ZNE

class ZNE(scale_factors, folding_fn=None, extrapolator=None)

Bases: QEMProtocol

Zero Noise Extrapolation.

For each scale factor, applies a folding function to produce a noise-scaled circuit, then extrapolates the per-scale expectation values to s=0 with the provided extrapolator.

Choosing a folding strategy

• global_fold() (default) — applies (U†·U)^k + partial tail fold at the circuit level. Deterministic, good first choice for widely-spaced scales (e.g. [1, 3, 5]).
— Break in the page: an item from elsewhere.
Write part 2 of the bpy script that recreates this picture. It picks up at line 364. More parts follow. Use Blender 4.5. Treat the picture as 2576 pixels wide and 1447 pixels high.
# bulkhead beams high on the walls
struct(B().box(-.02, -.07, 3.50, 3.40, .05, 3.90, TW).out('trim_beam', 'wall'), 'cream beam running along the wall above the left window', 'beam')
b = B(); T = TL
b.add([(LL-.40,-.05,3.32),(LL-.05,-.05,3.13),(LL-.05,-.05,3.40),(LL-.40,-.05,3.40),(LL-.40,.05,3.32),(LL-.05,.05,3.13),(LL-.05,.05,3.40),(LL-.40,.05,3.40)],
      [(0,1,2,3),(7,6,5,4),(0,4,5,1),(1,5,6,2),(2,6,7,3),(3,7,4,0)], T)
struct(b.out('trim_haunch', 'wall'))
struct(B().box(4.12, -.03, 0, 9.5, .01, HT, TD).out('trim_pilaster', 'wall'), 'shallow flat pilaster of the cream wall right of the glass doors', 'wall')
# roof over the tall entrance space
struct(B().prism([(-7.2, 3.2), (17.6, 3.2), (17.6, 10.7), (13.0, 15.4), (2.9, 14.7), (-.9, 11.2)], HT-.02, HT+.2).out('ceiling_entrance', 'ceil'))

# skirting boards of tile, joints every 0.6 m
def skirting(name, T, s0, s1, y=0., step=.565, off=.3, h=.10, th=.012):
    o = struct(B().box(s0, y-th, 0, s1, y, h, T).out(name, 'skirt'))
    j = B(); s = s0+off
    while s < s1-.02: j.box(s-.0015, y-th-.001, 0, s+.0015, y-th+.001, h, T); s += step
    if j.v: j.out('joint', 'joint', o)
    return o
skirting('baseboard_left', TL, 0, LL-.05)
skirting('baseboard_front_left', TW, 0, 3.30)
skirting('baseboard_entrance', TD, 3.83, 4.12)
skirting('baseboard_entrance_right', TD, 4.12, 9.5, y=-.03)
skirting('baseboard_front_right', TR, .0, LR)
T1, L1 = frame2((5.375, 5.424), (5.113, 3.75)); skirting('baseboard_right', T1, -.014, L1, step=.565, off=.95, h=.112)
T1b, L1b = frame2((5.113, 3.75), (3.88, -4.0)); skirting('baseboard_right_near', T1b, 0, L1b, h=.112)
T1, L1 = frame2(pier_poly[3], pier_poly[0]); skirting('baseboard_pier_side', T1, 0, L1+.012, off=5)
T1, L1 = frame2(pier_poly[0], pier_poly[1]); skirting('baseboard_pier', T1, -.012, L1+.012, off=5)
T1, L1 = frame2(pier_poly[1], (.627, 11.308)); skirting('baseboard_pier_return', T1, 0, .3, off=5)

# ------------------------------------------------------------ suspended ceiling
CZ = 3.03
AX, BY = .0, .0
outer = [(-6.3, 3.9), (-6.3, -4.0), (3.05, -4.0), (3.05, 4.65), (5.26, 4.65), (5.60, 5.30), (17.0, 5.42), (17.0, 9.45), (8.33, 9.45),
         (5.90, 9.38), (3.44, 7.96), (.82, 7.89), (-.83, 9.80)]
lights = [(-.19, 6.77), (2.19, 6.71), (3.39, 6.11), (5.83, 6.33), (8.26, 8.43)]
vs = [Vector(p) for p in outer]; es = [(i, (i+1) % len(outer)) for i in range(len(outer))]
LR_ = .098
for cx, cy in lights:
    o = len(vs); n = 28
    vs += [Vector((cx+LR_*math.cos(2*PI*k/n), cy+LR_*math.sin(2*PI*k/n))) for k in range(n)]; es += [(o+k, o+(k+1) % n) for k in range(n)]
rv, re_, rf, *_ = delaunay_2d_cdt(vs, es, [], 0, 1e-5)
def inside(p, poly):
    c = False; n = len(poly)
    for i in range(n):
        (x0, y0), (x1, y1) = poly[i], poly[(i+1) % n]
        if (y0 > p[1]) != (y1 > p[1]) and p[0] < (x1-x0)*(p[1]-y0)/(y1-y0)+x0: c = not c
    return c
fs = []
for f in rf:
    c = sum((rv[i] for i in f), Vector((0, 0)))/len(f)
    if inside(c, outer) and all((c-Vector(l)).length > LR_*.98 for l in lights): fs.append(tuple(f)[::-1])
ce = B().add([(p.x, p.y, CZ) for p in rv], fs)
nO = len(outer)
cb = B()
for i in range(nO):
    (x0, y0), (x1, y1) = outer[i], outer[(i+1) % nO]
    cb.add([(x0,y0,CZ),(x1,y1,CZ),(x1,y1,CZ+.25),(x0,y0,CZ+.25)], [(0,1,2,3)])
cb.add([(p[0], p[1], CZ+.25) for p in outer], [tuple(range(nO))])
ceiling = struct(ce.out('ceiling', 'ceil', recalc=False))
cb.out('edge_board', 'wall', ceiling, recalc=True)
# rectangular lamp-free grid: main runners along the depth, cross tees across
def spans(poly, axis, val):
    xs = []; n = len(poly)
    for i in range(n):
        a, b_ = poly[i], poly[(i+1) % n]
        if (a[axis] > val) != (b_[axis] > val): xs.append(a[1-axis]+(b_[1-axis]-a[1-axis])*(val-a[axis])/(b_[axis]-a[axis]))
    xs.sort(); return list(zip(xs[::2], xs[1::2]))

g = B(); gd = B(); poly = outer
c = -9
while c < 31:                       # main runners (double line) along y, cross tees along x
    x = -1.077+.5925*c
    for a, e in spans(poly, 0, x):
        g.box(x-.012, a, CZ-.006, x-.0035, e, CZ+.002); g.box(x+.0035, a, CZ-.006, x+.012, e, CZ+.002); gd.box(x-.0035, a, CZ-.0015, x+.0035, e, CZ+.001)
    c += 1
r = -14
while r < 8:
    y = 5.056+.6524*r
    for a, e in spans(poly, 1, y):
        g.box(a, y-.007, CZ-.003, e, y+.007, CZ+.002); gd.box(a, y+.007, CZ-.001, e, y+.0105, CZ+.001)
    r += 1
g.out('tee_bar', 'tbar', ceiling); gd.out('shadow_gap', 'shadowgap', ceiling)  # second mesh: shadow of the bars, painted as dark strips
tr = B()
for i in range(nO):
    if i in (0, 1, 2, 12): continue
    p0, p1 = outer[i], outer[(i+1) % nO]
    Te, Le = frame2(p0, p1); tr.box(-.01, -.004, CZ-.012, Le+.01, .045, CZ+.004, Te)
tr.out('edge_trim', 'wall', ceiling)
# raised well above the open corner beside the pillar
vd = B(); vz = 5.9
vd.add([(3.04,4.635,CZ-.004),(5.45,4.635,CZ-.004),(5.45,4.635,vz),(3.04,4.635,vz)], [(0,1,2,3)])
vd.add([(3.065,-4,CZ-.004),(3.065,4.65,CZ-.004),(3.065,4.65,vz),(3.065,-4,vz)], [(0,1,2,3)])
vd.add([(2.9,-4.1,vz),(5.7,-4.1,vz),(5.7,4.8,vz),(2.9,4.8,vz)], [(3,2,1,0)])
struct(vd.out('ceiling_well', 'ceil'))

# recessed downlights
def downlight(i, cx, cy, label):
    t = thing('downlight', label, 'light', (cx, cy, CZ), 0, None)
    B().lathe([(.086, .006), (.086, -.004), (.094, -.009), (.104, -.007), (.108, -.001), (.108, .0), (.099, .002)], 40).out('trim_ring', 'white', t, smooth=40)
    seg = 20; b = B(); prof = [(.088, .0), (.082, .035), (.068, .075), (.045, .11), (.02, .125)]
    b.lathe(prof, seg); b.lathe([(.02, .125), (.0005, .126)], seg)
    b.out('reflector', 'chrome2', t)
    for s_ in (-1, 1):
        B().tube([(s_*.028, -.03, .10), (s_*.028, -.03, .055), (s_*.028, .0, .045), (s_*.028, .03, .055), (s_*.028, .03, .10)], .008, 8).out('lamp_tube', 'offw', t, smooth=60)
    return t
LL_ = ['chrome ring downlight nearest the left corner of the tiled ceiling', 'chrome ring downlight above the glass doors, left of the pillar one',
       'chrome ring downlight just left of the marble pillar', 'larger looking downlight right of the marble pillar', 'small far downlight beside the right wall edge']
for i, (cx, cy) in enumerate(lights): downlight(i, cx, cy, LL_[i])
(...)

• local_fold() — per-gate folding with fractional-scale support. Use when you need scales close to 1 ([1.0, 1.25, 1.5]) on deep circuits where global folding would explode the gate count, or when you want to skip specific gates during folding (exclude={"cx"}). global_fold has no equivalent exclude mechanism — it folds the whole unitary.

Effective vs requested scales

The achievable scale factors form a discrete grid of granularity 2/d (d = foldable gate count). For small d a requested non-integer scale may snap to a different value. expand reports the effective scale factors via the context and reduce() forwards them to the extrapolator, so extrapolation stays unbiased. A warning is emitted if two requested scales collapse to the same effective value.

Parameters:

• scale_factors (Sequence[float]) – Noise scale factors (≥ 1; e.g. [1, 3, 5] or [1.0, 1.5, 2.0]). Arbitrary real values ≥ 1 are supported by both default folds.

• folding_fn (Callable[[DAGCircuit, float], tuple[DAGCircuit, float]] | None) – (DAGCircuit, scale) → (DAGCircuit, effective_scale). Defaults to global_fold(). Pass local_fold() (or functools.partial(local_fold, selection=...)) for local folding, or any custom callable. See FoldingFn for the input-mutation contract and the scale=1.0 pass-through convention.

• extrapolator (ZNEExtrapolator | None) – Any object with an extrapolate(scale_factors, results) -> float method. No subclassing required — just implement the method. Defaults to RichardsonExtrapolator.

Example — switch to local folding:

from divi.circuits.qem import ZNE, local_fold

zne = ZNE(
    scale_factors=[1.0, 1.5, 2.0, 2.5, 3.0],
    folding_fn=local_fold,
)

Example — custom folding + custom extrapolator:

def my_fold(dag, scale):
    ...  # your folding logic
    return folded_dag, effective_scale  # both required

class MyExtrapolator:
    def extrapolate(self, scale_factors, results):
        ...
        return zero_noise_value

zne = ZNE(
    scale_factors=[1.0, 1.5, 2.0],
    folding_fn=my_fold,
    extrapolator=MyExtrapolator(),
)

Attributes Summary

extrapolator
folding_fn
name
scale_factors

Methods Summary

dry_expand(dag[, observable])	One unfolded alias of dag per scale factor; never mutates the input (dry batches may alias one DAG across entries).
expand(dag[, observable])	Generate DAGs and classical context for error mitigation.
reduce(quantum_results, context)	Extrapolate per-observable expectation values to s=0.

Attributes Documentation

extrapolator

folding_fn

name

scale_factors

Methods Documentation

dry_expand(dag, observable=None)

One unfolded alias of dag per scale factor; never mutates the input (dry batches may alias one DAG across entries).

Return type:

tuple[tuple[DAGCircuit, ...], dict]

expand(dag, observable=None)

Generate DAGs and classical context for error mitigation.

The input dag is consumed by this method: implementations may mutate it, and callers must not retain it expecting the original state. This matches the broader pipeline convention for consumes_dag_bodies stages (see BundleStage).

Parameters:

• dag (DAGCircuit) – Circuit to mitigate.

• observable (tuple[SparsePauliOp, ...] | None) – tuple[SparsePauliOp, ...] (one entry per expectation value being measured), or None.

Return type:

tuple[tuple[DAGCircuit, ...], dict]

reduce(quantum_results, context)

Extrapolate per-observable expectation values to s=0.

Each entry of quantum_results is a list[float] of per- observable expectation values from one scale factor. Extrapolation runs independently per observable.

Return type:

list[float]